Returning to Las Vegas, I immediately started calling various offices of the Department of Transportation, especially the numbers I found (to some surprise) for the DOT’s office of archeology. I also did a web search of issues around Peace Camp and its history and found that in 2007, the U.S. Bureau of Land Management (the BLM claims ownership of the site) and the Nevada State Historic Preservation Office had determined that Peace Camp is eligible for listing on the National Register of Historic Places.

I read in Archeology, a publication of the Archaeological Institute of America, and other publications how some anthropologists from the Desert Research Institute had researched the site and successfully made the case that Peace Camp is eligible for listing on the National Register of Historic Places. I read that to be eligible, a site must meet these qualifications: “a) association with events that have made a significant contribution to the broad patterns of our history, and b) embodiment of distinctive characteristics…that possess high artistic values…”

While the implications of this designation for us were still unclear, it was gratifying to know that at least a couple of agencies in the federal and state bureaucracies recognize, along with some of the academic anthropological community, the fact that a couple of generations of antinuclear activists had “made a significant contribution to the broad patterns of our history.” Designs, symbols and messages affected by arrangements of rock of different colors and sizes (“geoglyphs,” in archeology talk) and the graffiti scrawled on tunnels under the highway have official recognition that they “possess high artistic values” deserving to be protected by law!

We had already left Las Vegas on our five day trek to the Test Site before return calls from the various agencies confirmed that the deputy had misunderstood the state of affairs. The fences were not put up to protect the Peace Camp from peacemakers, but as a temporary measure to prevent some contractors who were about to begin road repairs from running through it with their heavy equipment. A gate in the fence would be opened to let us in. Parking, camping, setting up a field kitchen, all would be allowed as in the past.

This news was a relief. We had expected and even planned for confronting the National Nuclear Security Administration when we arrived at Mercury and the Test Site and furthermore, expected that many of us would be arrested for trespassing there, despite the permission grated to us by the Western Shoshone National Council, legal owners of the land. We did not wish, however, to contend with the Nevada State Historic Preservation Office, and getting arrested for disturbing an archeological site does not carry with it the same moral cachet as the struggle against potential nuclear annihilation.

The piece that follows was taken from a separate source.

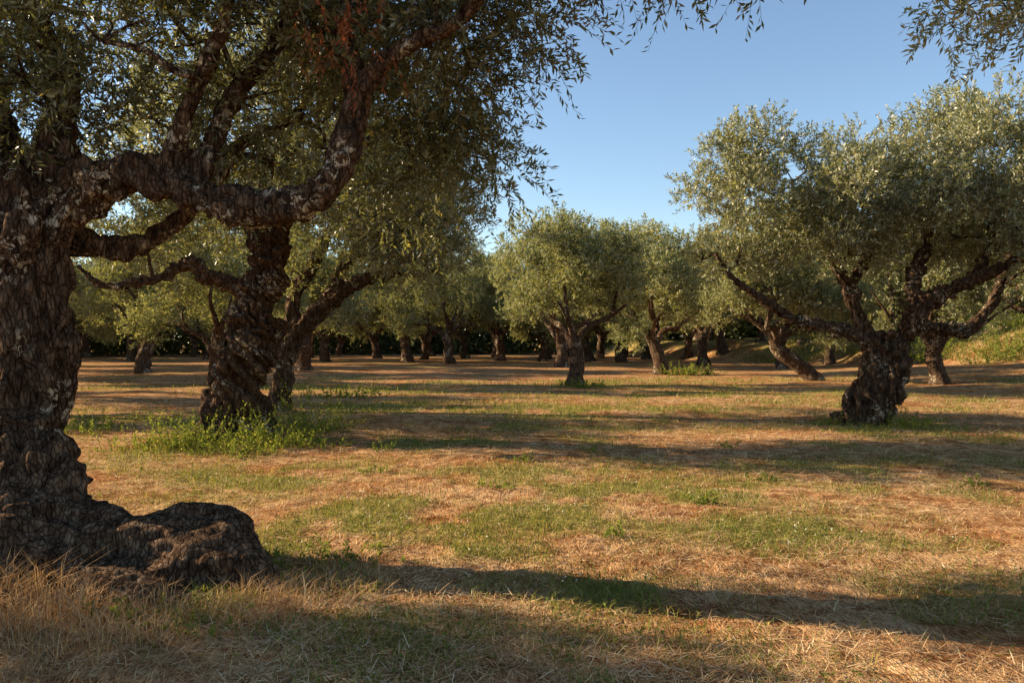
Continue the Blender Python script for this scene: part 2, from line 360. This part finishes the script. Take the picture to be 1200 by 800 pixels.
# ---- forked tree behind it
d=18.5; x0=-5.35; z0=hz(x0,d)
L3=drawing([
 [(322,490,0,22),(326,470,0,17),(334,430,0,14),(345,395,0,14),(365,372,0,13),(390,350,0,12),(425,328,-.2,10),(460,318,-.3,9),(492,322,-.4,6)],
 [(345,395,0,13),(345,350,.2,11),(372,300,.3,9),(392,260,.3,7),(430,215,.3,5)],
 [(385,352,0,11),(400,320,0,9),(425,285,0,7),(470,250,0,5)],
 [(430,326,0,9),(455,290,.2,6),(500,260,.4,4)]],d,x0,z0)
w=Wood()
for l in L3: w.tube(l,10,4,cap=True)
w=hero_wood(w,.04,1,.2)
envs=[(1.5,.4,4.8,3.0,2.4,1.7,38,.78),(3.0,0,4.4,1.4,1.5,1.4,11,.66)]
V,tr,ex,C=crown(w,envs,.8,78,15,.10,.034,(.25,.5),up=.3,droop=.2,thin=.41)
finish_tree('olive_tree',w,V,tr,ex,(x0,d,z0),M_leafd)
# ---- big tree on the right
d=15.7; x0=6.87; z0=hz(x0,d)
L4=drawing([
 [(1000,510,0,34),(1004,492,0,26),(1008,466,0,20),(1018,440,0,19),(1026,415,0,18),(1030,400,0,14)],
 [(1022,508,-.1,26),(1030,480,-.2,20),(1044,452,-.2,20),(1050,428,-.1,18),(1042,405,0,19),(1048,392,0,15)],
 [(1024,430,0,18),(1018,400,0,15),(1006,370,.2,13),(994,338,.3,11),(975,302,.4,9),(962,260,.4,6),(930,220,.3,4)],
 [(1044,420,0,19),(1060,392,0,16),(1080,362,-.2,14),(1102,345,-.3,12),(1142,326,-.6,10),(1190,306,-1,8),(1245,270,-1,5)],
 [(1080,365,-.2,13),(1070,330,0,11),(1085,290,.2,8),(1100,230,.3,6),(1120,190,.3,4)],
 [(1018,402,0,13),(975,384,-.4,10),(930,374,-.6,9),(890,348,-.8,7),(855,322,-1,5),(838,295,-1,3)],
 [(1050,400,0,13),(1085,382,.8,11),(1130,386,1.2,10),(1165,350,1.5,7),(1190,280,1.8,5)],
 [(1142,326,-.6,9),(1160,280,-.4,7),(1165,210,-.2,5)],[(994,338,.3,9),(1020,290,.8,7),(1040,230,1.2,5)],
 [(990,503,-.2,14),(970,513,-.3,8)]],d,x0,z0)
w=Wood()
for l in L4: w.tube(l,14,4,cap=True)
w=hero_wood(w,.026,1.0,.28,ridge=.75)
envs=[(-2.3,-.3,4.75,1.2,1.4,1.15,17,.56),(-.2,0,4.5,1.8,2.0,1.4,28,.58),(2.2,0,4.7,1.7,2.2,1.7,38,.60),(-2.5,-.4,3.5,.95,1.0,.7,9,.48),(.4,.5,3.6,1.7,1.5,.5,9,.46),(3.6,.2,3.9,1.2,1.5,1.1,11,.56),(-1.2,-.8,3.8,1.,.8,.5,7,.46)]
V,tr,ex,C=crown(w,envs,.8,96,17,.084,.027,(.18,.42),up=.6,droop=.1,thin=.41,stem=.004)
finish_tree('olive_tree',w,V,tr,ex,(x0,d,z0),M_leaf)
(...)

The chief archeologist for the Department of Transportation was particularly effusive in his high estimation of the significance of Peace Camp. Peace Camp is the only designated historic site in Nevada, he boasted, that is less than 50 years old. My own experience with Peace Camp and the Test Site, is perhaps less than historic. I was there once at the height of protests there in 1987, again sometime in the 1990s, and then with increasing frequency after the protests against drones operated out of nearby Creech Air Force Base began in 2009. Until this encounter, I confess that I thought of Peace Camp as little more than a convenient place from which to stage protests against nuclear bomb tests conducted on the other side of Highway 95.

The mushroom clouds of the first tests conducted at the Nevada Test Site could be seen from far off Las Vegas. The Limited Test Ban Treaty in 1963 moved the tests underground. Although the United States did not ratify the Comprehensive Test Ban Treaty, it stopped full scale testing in 1992, though “subcritical” testing of weapons, tests that stop short of critical mass, are still conducted at the site.

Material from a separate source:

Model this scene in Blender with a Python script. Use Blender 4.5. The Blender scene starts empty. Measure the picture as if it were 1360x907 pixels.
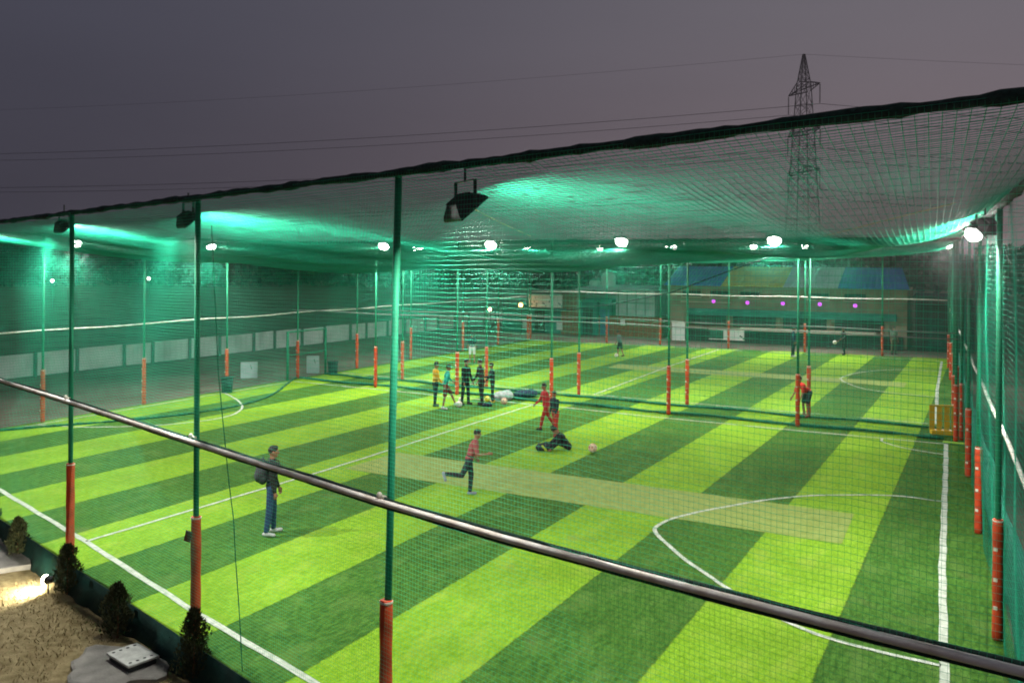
import bpy, bmesh, math, random
import numpy as np
from mathutils import Vector, Matrix, Euler

random.seed(7)
rng = np.random.default_rng(11)
S = bpy.context.scene
COL = S.collection
R = math.radians
PI = math.pi

# ------------------------------------------------------------------ camera
# field frame: X runs across the mowing stripes, Y along them, metres; the camera stands on a terrace 5.5 m up
AL, EYE, FPX, HOR, ROLL = 0.5002, 5.5, 1166.2, 347.17, 0.0062
cam = bpy.data.cameras.new("camera")
cam_o = bpy.data.objects.new("camera", cam)
COL.objects.link(cam_o)
cam.sensor_width = 36.0
cam.lens = 36.0 * FPX / 1360.0
cam.shift_y = -(453.5 - HOR) / 1360.0
cam.clip_start, cam.clip_end = 0.1, 3000
cam_o.matrix_world = (Matrix.Translation((0, 0, EYE)) @ Matrix.Rotation(AL, 4, 'Z')
                      @ Matrix.Rotation(PI / 2, 4, 'X') @ Matrix.Rotation(ROLL, 4, 'Z'))
S.camera = cam_o

# ------------------------------------------------------------------ world: dusk sky
W = bpy.data.worlds.new("World")
S.world = W
W.use_nodes = True
wn, wl = W.node_tree.nodes, W.node_tree.links
wn.clear()
w_out = wn.new('ShaderNodeOutputWorld')
w_bg = wn.new('ShaderNodeBackground')
w_sky = wn.new('ShaderNodeTexSky')
w_sky.sky_type = 'NISHITA'
w_sky.sun_disc = False
w_sky.sun_elevation = R(-4.0)
w_sky.sun_rotation = R(62)
w_tc = wn.new('ShaderNodeTexCoord')
w_dx = wn.new('ShaderNodeVectorMath'); w_dx.operation = 'DOT_PRODUCT'
w_dx.inputs[1].default_value = (math.cos(AL), math.sin(AL), 0)
wl.new(w_tc.outputs['Generated'], w_dx.inputs[0])
w_sep = wn.new('ShaderNodeSeparateXYZ')
wl.new(w_tc.outputs['Generated'], w_sep.inputs[0])
w_r1 = wn.new('ShaderNodeMapRange'); w_r1.interpolation_type = 'SMOOTHSTEP'
w_r1.inputs['From Min'].default_value = -0.55; w_r1.inputs['From Max'].default_value = 0.55
wl.new(w_dx.outputs['Value'], w_r1.inputs['Value'])
w_r2 = wn.new('ShaderNodeMapRange'); w_r2.interpolation_type = 'SMOOTHSTEP'
w_r2.inputs['From Min'].default_value = 0.0; w_r2.inputs['From Max'].default_value = 0.32
wl.new(w_sep.outputs['Z'], w_r2.inputs['Value'])
def w_mix(a, b, fac):
    m = wn.new('ShaderNodeMix'); m.data_type = 'RGBA'
    for sock, v in ((m.inputs[6], a), (m.inputs[7], b)):
        if isinstance(v, tuple): sock.default_value = (*v, 1)
        else: wl.new(v, sock)
    wl.new(fac, m.inputs[0])
    return m.outputs[2]
low = w_mix((0.053, 0.049, 0.066), (0.178, 0.132, 0.146), w_r1.outputs[0])
high = w_mix((0.060, 0.060, 0.084), (0.156, 0.142, 0.164), w_r1.outputs[0])
grad = w_mix(low, high, w_r2.outputs[0])
w_ns = wn.new('ShaderNodeTexNoise'); w_ns.inputs['Scale'].default_value = 2.2; w_ns.inputs['Detail'].default_value = 3
w_st = wn.new('ShaderNodeMapping'); w_st.inputs['Scale'].default_value = (1, 1, 5)
wl.new(w_tc.outputs['Generated'], w_st.inputs[0]); wl.new(w_st.outputs[0], w_ns.inputs['Vector'])
w_nm = wn.new('ShaderNodeMapRange'); w_nm.inputs['To Min'].default_value = 0.90; w_nm.inputs['To Max'].default_value = 1.10
wl.new(w_ns.outputs[0], w_nm.inputs['Value'])
w_mul = wn.new('ShaderNodeVectorMath'); w_mul.operation = 'SCALE'
wl.new(grad, w_mul.inputs[0]); wl.new(w_nm.outputs[0], w_mul.inputs['Scale'])
w_add = wn.new('ShaderNodeVectorMath'); w_add.operation = 'ADD'
w_sc = wn.new('ShaderNodeVectorMath'); w_sc.operation = 'SCALE'; w_sc.inputs['Scale'].default_value = 0.04
wl.new(w_sky.outputs[0], w_sc.inputs[0])
wl.new(w_mul.outputs[0], w_add.inputs[0]); wl.new(w_sc.outputs[0], w_add.inputs[1])
wl.new(w_add.outputs[0], w_bg.inputs['Color'])
w_bg.inputs['Strength'].default_value = 1.0
wl.new(w_bg.outputs[0], w_out.inputs[0])

# last afterglow of a sun that is already down: very weak and very soft
sun = bpy.data.lights.new("afterglow_sun", 'SUN')
sun.energy, sun.angle, sun.color = 0.03, R(30), (1.0, 0.8, 0.72)
sun_o = bpy.data.objects.new("afterglow_sun", sun)
sun_o.rotation_euler = (R(84), 0, R(-62))
COL.objects.link(sun_o)

vs = S.view_settings
S.display_settings.display_device = 'sRGB'
vs.view_transform, vs.look, vs.exposure, vs.gamma, vs.use_curve_mapping = 'Standard', 'None', 0.0, 1.0, False
S.cycles.max_bounces = 5
S.cycles.diffuse_bounces = 3
S.cycles.glossy_bounces = 2
S.cycles.transparent_max_bounces = 8
S.cycles.sample_clamp_indirect = 3.0
S.cycles.caustics_reflective = False
S.cycles.caustics_refractive = False
S.cycles.use_denoising = True
S.cycles.filter_width = 1.9
S.cycles.use_adaptive_sampling = False

FLOOD_W = 560.0          # radiant watts of one floodlight

# ------------------------------------------------------------------ helpers
def at_y(px, py, Y):
    """world point on the upright plane y = Y that the photo shows at pixel px, py"""
    u, v = (px - 680) / FPX, (py - HOR) / FPX
    u, v = u + ROLL * v, v - ROLL * u
    d = Y / (u * math.sin(AL) + math.cos(AL))
    return Vector((u * d * math.cos(AL) - d * math.sin(AL), Y, EYE - v * d))

def mat(name, col, rough=0.7, var=0.12, scale=6.0, bump=0.0, bscale=40.0, metal=0.0, spec=0.3, col2=None, emit=None):
    m = bpy.data.materials.new(name)
    m.use_nodes = True
    n, l = m.node_tree.nodes, m.node_tree.links
    b = n['Principled BSDF']
    b.inputs['Roughness'].default_value = rough
    b.inputs['Metallic'].default_value = metal
    b.inputs['Specular IOR Level'].default_value = spec
    tc = n.new('ShaderNodeTexCoord')
    nz = n.new('ShaderNodeTexNoise')
    nz.inputs['Scale'].default_value = scale; nz.inputs['Detail'].default_value = 5
    l.new(tc.outputs['Object'], nz.inputs['Vector'])
    mx = n.new('ShaderNodeMix'); mx.data_type = 'RGBA'
    c2 = col2 or tuple(min(1, c * (1 + var)) for c in col)
    c1 = col if col2 else tuple(c * (1 - var) for c in col)
    mx.inputs[6].default_value = (*c1, 1); mx.inputs[7].default_value = (*c2, 1)
    rp = n.new('ShaderNodeMapRange'); rp.inputs['From Min'].default_value = 0.32; rp.inputs['From Max'].default_value = 0.68
    l.new(nz.outputs[0], rp.inputs['Value']); l.new(rp.outputs[0], mx.inputs[0])
    l.new(mx.outputs[2], b.inputs['Base Color'])
    if bump:
        nb = n.new('ShaderNodeTexNoise'); nb.inputs['Scale'].default_value = bscale; nb.inputs['Detail'].default_value = 4
        l.new(tc.outputs['Object'], nb.inputs['Vector'])
        bp = n.new('ShaderNodeBump'); bp.inputs['Strength'].default_value = bump; bp.inputs['Distance'].default_value = 0.02
        l.new(nb.outputs[0], bp.inputs['Height']); l.new(bp.outputs[0], b.inputs['Normal'])
    if emit:
        b.inputs['Emission Color'].default_value = (*emit[0], 1); b.inputs['Emission Strength'].default_value = emit[1]
    return m

class MB:
    """collects shapes and links them as ONE mesh object"""
    def __init__(self): self.v, self.f = [], []
    def add(self, vs, fs):
        k = len(self.v)
        self.v += [tuple(p) for p in vs]; self.f += [tuple(i + k for i in q) for q in fs]
        return self
    def box(self, c, s, rz=0.0, rx=0.0, ry=0.0, taper=1.0):
        M = Euler((rx, ry, rz)).to_matrix(); c = Vector(c); out = []
        for z in (-1, 1):
            t = taper if z > 0 else 1.0
            for x, y in ((-1, -1), (1, -1), (1, 1), (-1, 1)):
                out.append(c + M @ Vector((x * s[0] / 2 * t, y * s[1] / 2 * t, z * s[2] / 2)))
        return self.add(out, [(3, 2, 1, 0), (4, 5, 6, 7), (0, 1, 5, 4), (1, 2, 6, 5), (2, 3, 7, 6), (3, 0, 4, 7)])
    def loft(self, rings, cap=True):
        n = len(rings[0]); k = []; fs = []
        for r in rings: k += list(r)
        for i in range(len(rings) - 1):
            for j in range(n):
                a, b = i * n + j, i * n + (j + 1) % n
                fs.append((a, b, b + n, a + n))
        if cap:
            fs.append(tuple(range(n))[::-1]); fs.append(tuple((len(rings) - 1) * n + j for j in range(n)))
        return self.add(k, fs)
    def tube(self, pts, r, n=8, cap=True, sq=(1, 1)):
        pts = [Vector(p) for p in pts]
        rs = r if isinstance(r, (list, tuple)) else [r] * len(pts)
        t0 = (pts[1] - pts[0]).normalized()
        a = Vector((0, 0, 1)) if abs(t0.z) < 0.9 else Vector((1, 0, 0))
        nrm = t0.cross(a).normalized()
        rings = []
        for i, p in enumerate(pts):
            t = (pts[min(i + 1, len(pts) - 1)] - pts[max(i - 1, 0)]).normalized()
            nrm = (nrm - t * nrm.dot(t)).normalized()
            b = t.cross(nrm)
            rings.append([p + nrm * (math.cos(2 * PI * j / n) * rs[i] * sq[0]) + b * (math.sin(2 * PI * j / n) * rs[i] * sq[1]) for j in range(n)])
        return self.loft(rings, cap)
    def lathe(self, prof, c=(0, 0, 0), n=16):
        c = Vector(c)
        return self.loft([[c + Vector((r * math.cos(2 * PI * j / n), r * math.sin(2 * PI * j / n), z)) for j in range(n)] for r, z in prof])
    def ball(self, c, r, M=None, n=12, m=8):
        c = Vector(c); r = r if isinstance(r, (tuple, list)) else (r, r, r); rings = []
        for i in range(m + 1):
            th = PI * (0.02 + 0.96 * i / m)
            ring = []
            for j in range(n):
                p = Vector((r[0] * math.sin(th) * math.cos(2 * PI * j / n), r[1] * math.sin(th) * math.sin(2 * PI * j / n), -r[2] * math.cos(th)))
                ring.append(c + (M @ p if M else p))
            rings.append(ring)
        return self.loft(rings)
    def limb(self, a, b, ra, rb, n=12):
        """tapered capsule"""
        a, b = Vector(a), Vector(b); t = (b - a).normalized()
        x = t.cross(Vector((0.31, 0.2, 0.93)) if abs(t.z) < 0.9 else Vector((1, 0, 0))).normalized(); y = t.cross(x)
        rings = []
        for ang in (80, 50, 20):
            q = a - t * ra * math.sin(R(ang)); rr = ra * math.cos(R(ang)); rings.append((q, rr))
        rings += [(a, ra), (a.lerp(b, 0.5), (ra + rb) / 2), (b, rb)]
        for ang in (20, 50, 80):
            rings.append((b + t * rb * math.sin(R(ang)), rb * math.cos(R(ang))))
        return self.loft([[q + x * math.cos(2 * PI * j / n) * rr + y * math.sin(2 * PI * j / n) * rr for j in range(n)] for q, rr in rings])
    def build(self, name, m, parent=None, smooth=False, world=False, bevel=0.0):
        me = bpy.data.meshes.new(name)
        me.from_pydata([tuple(p) for p in self.v], [], self.f)
        if m: me.materials.append(m)
        o = bpy.data.objects.new(name, me); COL.objects.link(o)
        if parent:
            o.parent = parent
            if world: o.matrix_parent_inverse = parent.matrix_world.inverted() if False else Matrix.Translation(-Vector(parent.location))
        if smooth: me.polygons.foreach_set('use_smooth', [True] * len(me.polygons))
        if bevel:
            b = o.modifiers.new('edge', 'BEVEL'); b.width = bevel; b.segments = 2; b.limit_method = 'ANGLE'
        return o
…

From 1986 through 1994, 536 demonstrations were held at the Nevada Test Site involving 37,488 participants, with some 15,740 activists arrested. Many of the demonstrations in those years attracted thousands at a time. This year’s Sacred Peace Walk and our April 3 Good Friday protest at the Test Site was modest in comparison, with about 50 participants, and we were happy that 22 of these were arrested after crossing into the site.

The numbers coming to protest testing in Nevada decreased sharply with the end of full scale testing there, and it is not surprising that nuclear testing is not the burning cause of the times. Protests at sites more directly involved with nuclear weapons development still gather respectable numbers. Just three weeks before our most recent protest, about 200 protestors camped outside the gates of Creech Air Force Base, the hub of drone murders just down the highway from the Test Site.

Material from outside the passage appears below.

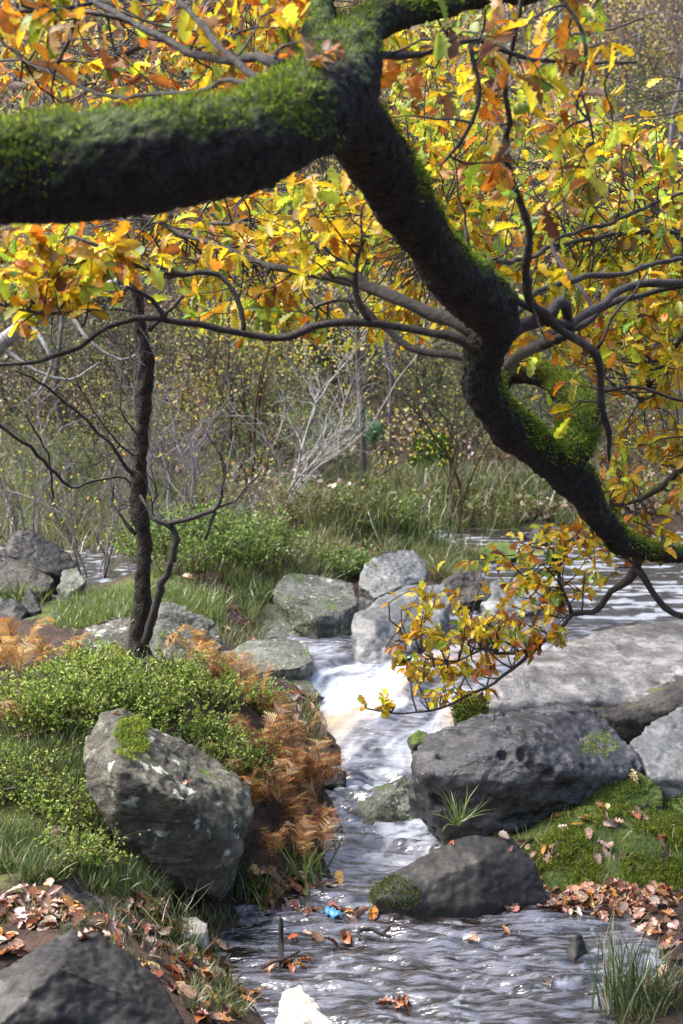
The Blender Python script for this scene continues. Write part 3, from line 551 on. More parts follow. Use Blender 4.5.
def spray(regions, leafname, T, seed, owner=oak, src=allb, twmat='oaktwig'):
    """twigs from the nearest branch into each region, leaves in whorls along and at the end of them"""
    g = np.random.default_rng(seed); tb = Tubes(); LP, LD, LS, LC = [], [], [], []
    for (cx, cy, rx, ry, y0, y1, ntw, nl, size, wts) in regions:
        for q in range(ntw):
            a = g.uniform(0, 2 * math.pi); r = math.sqrt(g.uniform()); tip = P(cx + rx * r * math.cos(a), cy + ry * r * math.sin(a), g.uniform(y0, y1))
            dist = np.linalg.norm(src[:, :3] - tip, axis=1); b = src[np.argmin(dist + g.uniform(0, .15, len(dist))), :3]
            L = np.linalg.norm(tip - b)
            if L > .55: b = tip + (b - tip) / L * .55; L = .55
            mid = (b + tip) / 2 + g.normal(size=3) * L * .14; s = spline(np.array([b, mid, tip]), max(.03, L / 7))
            s[1:-1] += g.normal(size=(len(s) - 2, 3)) * .005
            tb.add(s, np.linspace(.0034, .0012, len(s)), 4, 0, False)
            n = max(2, int(g.poisson(nl))); tt = np.clip(1 - np.abs(g.normal(size=n)) * .28, 0.1, 1) * (len(s) - 1); i0 = np.minimum(tt.astype(int), len(s) - 2); fr = (tt - i0)[:, None]
            p = s[i0] * (1 - fr) + s[i0 + 1] * fr; ax = (tip - mid) / (np.linalg.norm(tip - mid) + 1e-6)
            d = ax * .7 + g.normal(size=(n, 3)) * .8 + np.array([0, 0, -.35]); LP.append(p); LD.append(d)
            LS.append(size * .80 * g.uniform(.55, 1.15, n)); base = pal(PALM, wts, 1, .1, g); own = pal(PALM, wts, n, .22, g); LC.append(own * .93 + base * .07)
    p = np.vstack(LP); d = np.vstack(LD); s = np.concatenate(LS); c = np.vstack(LC); nrm = np.array([0, -.25, .8]) + g.normal(size=(len(p), 3)) * .6
    Rm = frames(d, nrm); VV, FF, CC, off = [], [], [], 0; kind = g.integers(0, len(T), len(p))
    for k2, (tv, tf) in enumerate(T):
        mk = kind == k2
        if not mk.any(): continue
        v, f = scat(tv, tf, p[mk], Rm[mk], s[mk]); VV.append(v); FF.append(f + off); off += len(v); CC.append(leafcol(c[mk], len(tv), g))
    Vt, Ft = tb.arrays(); build('twigs', Vt, Ft, M[twmat], owner)
    build(leafname, np.vstack(VV), FF, M['leaf'], owner, colors=np.clip(np.vstack(CC), 0, .95)); return len(p)
#        yel gold lime grn org brn tan
W_T = [2.2, 1.6, 2.4, 1.6, 2.4, 1.8, .8]; W_Y = [4.5, 2.6, 2, .7, 2, .7, .5]; W_M = [4, 1.6, 4.2, 1.4, 1.7, .7, .4]; W_O = [7, 2.4, 2.4, .4, 1.6, .4, .2]; W_L = [2.8, 2, 1.8, 1.0, 3.2, 1.6, .9]
nA = spray([ # near leaves, close to the lens
 (520,35,95,55,3.0,3.9,15,6,.085,W_T),(540,150,75,80,3.2,4.3,17,6,.085,W_T),(440,100,70,70,3.2,4.2,11,5,.085,W_T),(400,30,60,40,3.0,3.5,6,4,.09,W_T),(590,30,30,50,3.4,4.2,6,5,.085,W_M),
 (120,50,130,60,3.1,4.4,34,6,.082,W_L),(40,20,70,40,3.0,3.6,14,6,.09,W_T),(260,20,60,30,3.0,3.8,14,6,.085,W_L),(60,262,75,38,3.4,4.2,42,8,.085,W_Y),(20,300,50,30,3.5,4,12,6,.085,W_Y),
 (340,205,50,50,3.6,4.6,20,6,.085,W_O),(180,250,110,35,3.8,4.8,26,6,.08,W_O),(300,250,70,50,3.8,4.8,26,6,.08,W_O),(520,300,90,60,3.9,4.9,10,5,.08,W_M),(560,400,25,25,4.1,4.4,3,4,.085,W_Y),(345,62,22,30,2.75,2.9,2,3,.075,[0,1,0,0,2,2,3])], 'leaves', LEAF, 11)
nB = spray([ # leaves farther along the same crown
 (540,200,150,100,4.8,7.2,176,9,.085,W_M),(640,210,60,80,5.2,7.4,87,9,.085,W_M),(420,170,70,80,4.8,7,90,9,.085,W_M),(120,70,170,70,4.8,7,95,9,.085,W_L),(300,225,90,50,4.8,7,95,9,.08,W_M),(150,240,150,40,5,7,80,9,.08,W_L),
 (240,310,80,28,4.2,5.5,33,9,.075,W_M),(380,325,60,22,4.5,5.6,22,8,.075,W_O),(610,300,80,60,4.6,6.5,80,9,.08,W_M),(665,330,35,75,4.9,6,53,10,.08,W_O),(450,40,60,50,5,7,47,9,.085,W_M),(545,350,50,30,4.6,5.6,22,8,.075,W_O),(250,60,90,50,5,7,71,9,.08,W_L),(520,90,70,40,5,7,27,8,.085,W_M)], 'leaves', LEAF[:2], 12)
nC = spray([ # the low sprays over the water
 (650,470,52,42,4.85,5.4,40,9,.07,W_Y),(545,565,62,40,4.5,5.1,30,8,.058,W_Y),(490,600,74,48,4.5,5.05,42,8,.056,W_O),(440,650,52,30,4.5,5.0,30,9,.058,W_Y),(520,640,40,24,4.6,5,8,7,.06,W_T),(425,680,25,20,4.7,4.85,5,6,.055,W_O),(600,530,50,30,4.7,5.1,16,8,.066,W_Y),(655,545,30,22,4.7,5,9,7,.07,W_O),
 (372,698,20,12,4.7,4.8,6,5,.055,W_O),(535,632,35,20,4.7,4.9,10,7,.064,W_T),(470,700,30,15,4.7,4.9,3,5,.06,W_O)], 'leaves', LEAF, 13)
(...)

It is crucial, though, that some of us keep showing up at the Test Site and using our bodies to add to the slowly growing tally of those who risk arrest there to say no to the unspeakable horror of nuclear war.

Thousands of workers still drive each morning from Las Vegas to report for work at the Nevada National Security Site. We do not know all the hellish works that are planned and carried out beyond the cattle guard. Some are conducting subcritical tests, others no doubt are simply keeping in practice, training new workers and maintaining the equipment and infrastructure for the possible resumption of full scale tests. The day a rogue president gives the order, the Nevada National Security Site will be ready to detonate nuclear explosions under the desert sands.

Against the likelihood of that terrible day, we must keep in practice, too. We must maintain our mailing lists and data bases, send messages of encouragement and information in newsletters and email blasts, keep all channels of communication open. We must nurture our friendships and love for one another. Perhaps our peace walk and act of civil resistance at the test site, tiny in comparison to the big protests of the 1980s, could be considered a “subcritical demonstration,” a test by which we can measure our potential to mobilize in resistance to full scale nuclear bomb testing if we need to.

The protests at the Nevada Test Site have appropriately been recognized for their historical significance. Perhaps one day tourists to Nevada will leave the casinos for a time to visit Peace Camp as a place of celebration and hope, where humanity turned from its path of destruction. On that day, the Nevada National Security Site, restored and returned to the sovereignty of the Western Shoshone Nation, will be a monument of regret for crimes perpetrated there against the earth and its creatures. This time has not yet come. What will be regarded as the history of the Peace Camp and Test Site, not to mention the history of this planet, is still being written as we walk and as we act.